Aug 05, 2009 20:02
I really appreciate what everyone who commented said to me on my last post. It really helps to know that there are supportive people there for me.
I have been doing so much thinking since my "confession" two weeks ago. Afterward I had some conversations that I really should have had years ago and it felt really good to be honest with people who have always meant so much to me and who I always felt like I was hiding a huge part of myself from. I'm still trying to figure out what I do in regards to all the other people in my life as well as what I do from here in regards to building some kind of life for myself.
The one person in my life I do not want to lose is the one who I am worried about telling the most. It's torturing me! If she feels uncomfortable being around lesbians, which she once said, would she start to feel uncomfortable with me since I have been attracted to women? Truth is, I think she's the most amazing person I've ever met, and I really don't want to lose her friendship but we have very different backgrounds and religious beliefs and I'm afraid that will cause her to feel awkward with me even though she's a really kind, caring and honest person. I'm not sure what to do.
Yesterday I was taking a walk with my mother and mom starts telling me I should start dating because I was telling her about this weird 45 year old man who was hitting on me at work yesterday. Thanks mom. I shut down the conversation before it could get into that nice awkward place where I start hyperventilating and she starts talking about "having a partner or a boyfriend" and I want to run in front of a car.

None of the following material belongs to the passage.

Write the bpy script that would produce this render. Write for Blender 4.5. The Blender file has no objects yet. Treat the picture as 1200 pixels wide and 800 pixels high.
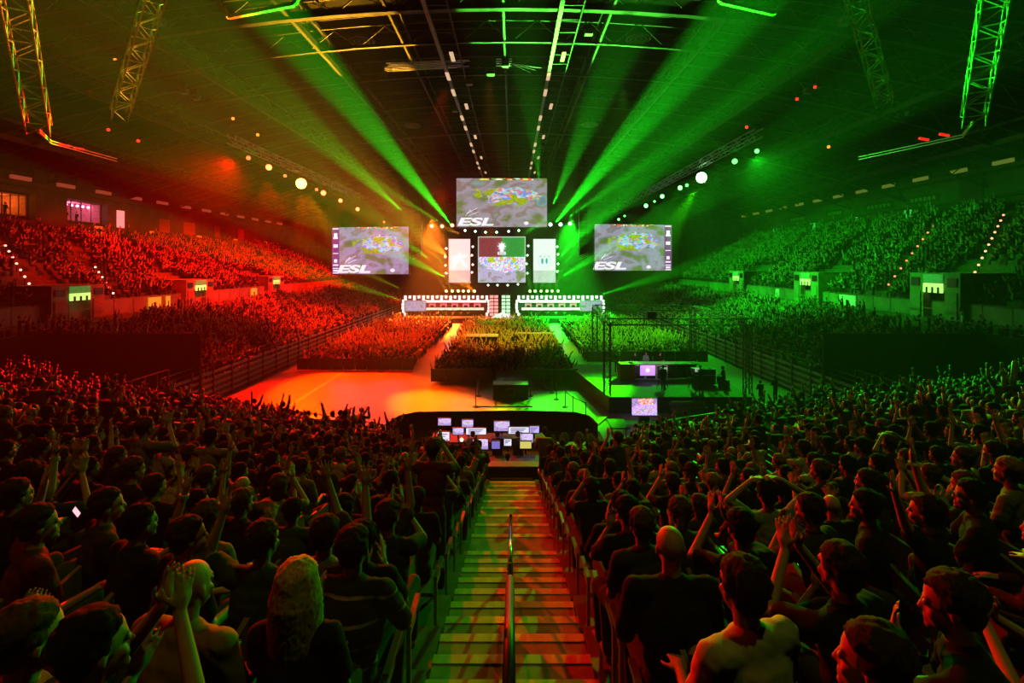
import bpy, math, random
import numpy as np
from mathutils import Vector, Matrix

random.seed(7); RNG = np.random.default_rng(7)
SC = bpy.context.scene; COL = SC.collection
PI = math.pi

# ------------------------------------------------------------------ camera, world, exposure
cam_d = bpy.data.cameras.new('camera'); cam = bpy.data.objects.new('camera', cam_d); COL.objects.link(cam)
cam.location = (0, 0, 10); cam.rotation_euler = (PI/2, 0, 0)
cam_d.sensor_width = 36; cam_d.lens = 18; cam_d.shift_y = -0.075; cam_d.clip_start = 0.05; cam_d.clip_end = 400
SC.camera = cam
vs = SC.view_settings; vs.view_transform = 'Standard'; vs.look = 'None'; vs.gamma = 1; vs.exposure = 0.0; vs.use_curve_mapping = False
SC.cycles.max_bounces = 3; SC.cycles.diffuse_bounces = 0; SC.cycles.glossy_bounces = 2; SC.cycles.transmission_bounces = 3
SC.cycles.volume_bounces = 0; SC.cycles.sample_clamp_indirect = 4; SC.cycles.caustics_reflective = False; SC.cycles.caustics_refractive = False
SC.cycles.use_denoising = True
W = bpy.data.worlds.new('arena_haze'); SC.world = W; W.use_nodes = True
nt = W.node_tree; nt.nodes['Background'].inputs[0].default_value = (0.0012, 0.0012, 0.0012, 1); nt.nodes['Background'].inputs[1].default_value = 1.0
vsn = nt.nodes.new('ShaderNodeVolumeScatter'); vsn.inputs['Color'].default_value = (1, 1, 1, 1)
vsn.inputs['Density'].default_value = 0.00048; vsn.inputs['Anisotropy'].default_value = 0.35
nt.links.new(vsn.outputs[0], nt.nodes['World Output'].inputs['Volume'])

RED = (1.0, 0.004, 0.0003); GREEN = (0.008, 1.0, 0.012); AMBER = (1.0, 0.16, 0.0); LIME = (.25, 1.0, 0.02)
def spot(loc, aim, color, power, angle, blend=.3, radius=.25):
    d = bpy.data.lights.new('stage_or_fill_light', 'SPOT'); d.color = color; d.energy = power; d.spot_size = math.radians(angle); d.spot_blend = blend; d.shadow_soft_size = radius
    o = bpy.data.objects.new('stage_or_fill_light', d); COL.objects.link(o); o.location = loc
    o.rotation_euler = (Vector(aim) - Vector(loc)).to_track_quat('-Z', 'Y').to_euler()
    return o
# washes hung from the two long trusses (left red, right green)
for Y, g in ((50,.4), (63,1.1), (80,1.3), (97,1)):
    spot((-25.8, Y, 19.6), (-44, Y+3, 6), RED, 50000*g, 72, .6)
    spot((-25.8, Y+2, 19.6), (-15, Y+4, 0), RED, 34000, 56, .6)
    spot((21.7, Y+1, 19.6), (44, Y+3, 6), GREEN, 17000*g, 72, .6)
    spot((21.7, Y+3, 19.6), (13, Y+4, 0), GREEN, 12000, 56, .6)
spot((-25.8, 60, 19.6), (-28, 62, 2), RED, 60000, 70, .8)
spot((21.7, 60, 19.6), (28, 62, 2), GREEN, 26000, 70, .8)
# floor pools
spot((-25.8, 62, 19), (-12, 40, 0), (1, .05, 0), 240000, 28, .5)
spot((-25.8, 64, 19), (-4.2, 35, 0), (1, .24, 0), 480000, 12, .7)
spot((-25.8, 54, 19), (-15, 36, 0), RED, 110000, 44, .8)
spot((21.7, 60, 19), (3.0, 34.5, 0), (.04, 1, 0), 420000, 15, .8)
spot((21.7, 62, 19), (14, 38, 0), GREEN, 26000, 36, .8)
# overhead light on the floor blocks
spot((-6, 46, 26), (-15, 64, 0), (1, .03, 0), 50000, 50, .7)
spot((-2, 44, 26), (-1, 60, 0), (1, .24, .01), 38000, 34, .7)
spot((6, 44, 26), (2, 62, 0), (.2, 1, .01), 22000, 34, .7)
spot((10, 46, 26), (14, 66, 0), (.14, 1, .01), 34000, 46, .7)
# near stand
spot((-25.8, 47, 19.6), (-15, 15, 3), RED, 170000, 46, .7)
spot((-12, 82, 21), (4, 3, 7), RED, 110000, 20, .9)
spot((21.7, 46, 19.6), (14, 14, 3), GREEN, 60000, 46, .7)
spot((10, 82, 21), (-4, 4, 7), (.12, 1, .01), 22000, 20, .8)
# dim unseen fill spots added overhead, lifting tops and backs of the near audience
spot((4, 1, 26), (4, 4, 6), (.8, .9, .06), 520, 100, .9); spot((-11, 3, 26), (-9, 5, 6), (1, .05, .01), 900, 80, .9)
# green spots added to brighten the corner lattice trusses from across the roof
spot((21.7, 46, 20), (-19, 20, 19), GREEN, 60000, 12, .6)
spot((-25.8, 47, 20), (18.5, 20, 19), GREEN, 40000, 12, .6)

# ------------------------------------------------------------------ geometry helpers
def P(px, py, Y):          # pixel of the 1200x800 photograph -> point at depth Y
    return Vector(((px-600)/600*Y, Y, 10-(py-310)/600*Y))
MATS = {}
def mat(name, color=(.5,.5,.5), rough=.7, metal=0.0, vary=.25, scale=6.0, emit=None, strength=0.0, sample=False, bump=0.0, spec=.5):
    if name in MATS: return MATS[name]
    m = bpy.data.materials.new(name); m.use_nodes = True; n = m.node_tree.nodes; l = m.node_tree.links
    b = n['Principled BSDF']; b.inputs['Roughness'].default_value = rough; b.inputs['Metallic'].default_value = metal; b.inputs['Specular IOR Level'].default_value = spec
    tc = n.new('ShaderNodeTexCoord'); nz = n.new('ShaderNodeTexNoise'); nz.inputs['Scale'].default_value = scale; nz.inputs['Detail'].default_value = 3
    l.new(tc.outputs['Object'], nz.inputs['Vector'])
    cr = n.new('ShaderNodeValToRGB'); cr.color_ramp.elements[0].position = .3; cr.color_ramp.elements[1].position = .7
    c = color; cr.color_ramp.elements[0].color = (c[0]*(1-vary), c[1]*(1-vary), c[2]*(1-vary), 1)
    cr.color_ramp.elements[1].color = (min(1, c[0]*(1+vary)), min(1, c[1]*(1+vary)), min(1, c[2]*(1+vary)), 1)
    l.new(nz.outputs['Fac'], cr.inputs[0]); l.new(cr.outputs[0], b.inputs['Base Color'])
    if emit:
        b.inputs['Emission Color'].default_value = (*emit, 1); b.inputs['Emission Strength'].default_value = strength
        if not sample: m.cycles.emission_sampling = 'NONE'
    if bump:
        bp = n.new('ShaderNodeBump'); bp.inputs['Strength'].default_value = bump; l.new(nz.outputs['Fac'], bp.inputs['Height']); l.new(bp.outputs[0], b.inputs['Normal'])
    MATS[name] = m; return m

class MB:
    def __init__(s): s.v = []; s.f = []; s.m = []
    def add(s, vs_, fs, mi=0):
        o = len(s.v); s.v += [tuple(x) for x in vs_]; s.f += [tuple(i+o for i in f) for f in fs]; s.m += [mi]*len(fs); return s
    def box(s, x0, x1, y0, y1, z0, z1, mi=0):
        return s.add([(x0,y0,z0),(x1,y0,z0),(x1,y1,z0),(x0,y1,z0),(x0,y0,z1),(x1,y0,z1),(x1,y1,z1),(x0,y1,z1)],
                     [(0,3,2,1),(4,5,6,7),(0,1,5,4),(1,2,6,5),(2,3,7,6),(3,0,4,7)], mi)
    def beam(s, p, q, w, h=None, mi=0, up=(0,0,1)):
        p = Vector(p); q = Vector(q); h = h or w; d = (q-p)
        if d.length < 1e-6: return s
        d.normalize(); u = Vector(up)
        if abs(d.dot(u)) > .98: u = Vector((1,0,0))
        a = d.cross(u).normalized()*(w/2); b = a.cross(d).normalized()*(h/2)
        vs_ = [p-a-b, p+a-b, p+a+b, p-a+b, q-a-b, q+a-b, q+a+b, q-a+b]
        return s.add(vs_, [(0,1,2,3),(4,7,6,5),(0,4,5,1),(1,5,6,2),(2,6,7,3),(3,7,4,0)], mi)
    def tube(s, p, q, r, r2=None, n=8, mi=0, cap=True):
        p = Vector(p); q = Vector(q); r2 = r if r2 is None else r2; d = (q-p).normalized()
        u = Vector((0,0,1)) if abs(d.z) < .9 else Vector((1,0,0)); a = d.cross(u).normalized(); b = a.cross(d)
        vs_ = []
        for k in range(n):
            c, t = math.cos(2*PI*k/n), math.sin(2*PI*k/n); vs_ += [p+(a*c+b*t)*r, q+(a*c+b*t)*r2]
        fs = [(2*k, 2*((k+1)%n), 2*((k+1)%n)+1, 2*k+1) for k in range(n)]
        if cap: fs += [tuple(2*k for k in range(n))[::-1], tuple(2*k+1 for k in range(n))]
        return s.add(vs_, fs, mi)
    def ball(s, c, rx, ry=None, rz=None, n=10, m=6, mi=0, R=None):
        ry = ry or rx; rz = rz or rx; c = Vector(c); vs_ = [Vector((0,0,-rz))]
        for j in range(1, m):
            t = -PI/2+PI*j/m
            vs_ += [Vector((rx*math.cos(t)*math.cos(2*PI*k/n), ry*math.cos(t)*math.sin(2*PI*k/n), rz*math.sin(t))) for k in range(n)]
        vs_.append(Vector((0,0,rz)))
        if R: vs_ = [R @ x for x in vs_]
        vs_ = [x+c for x in vs_]; L = len(vs_)-1
        fs = [(0, 1+(k+1)%n, 1+k) for k in range(n)]
        for j in range(m-2): fs += [(1+j*n+k, 1+j*n+(k+1)%n, 1+(j+1)*n+(k+1)%n, 1+(j+1)*n+k) for k in range(n)]
        fs += [(L, L-n+k, L-n+(k+1)%n) for k in range(n)]
        return s.add(vs_, fs, mi)
    def cap(s, p, q, r, r2=None, n=10, mi=0):
        r2 = r if r2 is None else r2; s.tube(p, q, r, r2, n, mi); s.ball(p, r, n=n, mi=mi); s.ball(q, r2, n=n, mi=mi); return s
    def mesh(s, name, mats, smooth=False):
        me = bpy.data.meshes.new(name); me.from_pydata(s.v, [], s.f)
        for m in (mats if isinstance(mats, (list, tuple)) else [mats]): me.materials.append(m)
        if any(s.m): me.polygons.foreach_set('material_index', s.m)
        if smooth: me.polygons.foreach_set('use_smooth', [True]*len(s.f))
        me.update(); return me
    def build(s, name, mats, parent=None, smooth=False, loc=None):
        return link(name, s.mesh(name, mats, smooth), parent, loc)
def link(name, data, parent=None, loc=None):
    o = bpy.data.objects.new(name, data); COL.objects.link(o)
    if parent: o.parent = parent
    if loc is not None: o.location = loc
    return o
def thing(name, label, cat, loc=(0,0,0), rotz=0, group=None):
    o = bpy.data.objects.new(name, None); COL.objects.link(o); o.location = loc; o.rotation_euler = (0,0,rotz); o.empty_display_size = .2
    return tag(o, label, cat, group)
def tag(o, label, cat, group=None, kind=None):
    o['label'] = label
    if cat: o['category'] = cat
    if group: o['group'] = group
    if kind: o['kind'] = kind
    return o
def struct(o, label=None):
    o['kind'] = 'structure'
    if label: o['label'] = label
    return o
ORD = ['first','second','third','fourth','fifth','sixth','seventh','eighth','ninth','tenth','eleventh','twelfth','thirteenth','fourteenth','fifteenth','sixteenth','seventeenth','eighteenth','nineteenth','twentieth']
def nth(i):
    if i < 20: return ORD[i]
    n = i+1; return f"{n}{'th' if n % 100 in (11,12,13) else {1:'st',2:'nd',3:'rd'}.get(n % 10,'th')}" 
def dup(root, loc=None, rotz=None, label=None, group=None):
    r = root.copy(); COL.objects.link(r)
    if loc is not None: r.location = loc
    if rotz is not None: r.rotation_euler = (0,0,rotz)
    if label: r['label'] = label
    if group: r['group'] = group
    for ch in root.children:
        c = ch.copy(); COL.objects.link(c); c.parent = r
        for g in ch.children:
            d = g.copy(); COL.objects.link(d); d.parent = c
    return r
def lattice(mb, p, q, size, step, chord=.05, brace=.025, mi=0, tri=False):
    """box or triangular truss from p to q"""
    p = Vector(p); q = Vector(q); d = (q-p); L = d.length; d.normalize()
    u = Vector((0,0,1)) if abs(d.z) < .9 else Vector((0,1,0)); a = d.cross(u).normalized()*size/2; b = a.cross(d).normalized()*size/2
    cs = [(-a-b),(a-b),(a+b),(-a+b)] if not tri else [(-a+b),(a+b),(-b)]
    for c in cs: mb.beam(p+c, q+c, chord, mi=mi)
    n = max(1, round(L/step)); k = len(cs)
    for i in range(n):
        s0 = p+d*L*i/n; s1 = p+d*L*(i+1)/n
        for j in range(k):
            c0, c1 = cs[j], cs[(j+1)%k]
            mb.beam(s0+c0, (s1+c1) if i % 2 == 0 else (s0+c1), brace, mi=mi)
            if i % 2: mb.beam(s0+c1, s1+c0, brace, mi=mi)
    return mb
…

I'm a solitary person. I've always been. I'm also really introverted and I'd say repressed and I think dating is going to be a really horrible process especially if I haven't completely sorted out my sexuality which is why I ignore the whole dating scene completely. I think I'm too messed up and jaded to really have any kind of healthy relationship anyway.
I'm going to end this on a positive note. The new Cobra Starship cd is amazing and everyone should buy it when it comes out or find it online to listen to.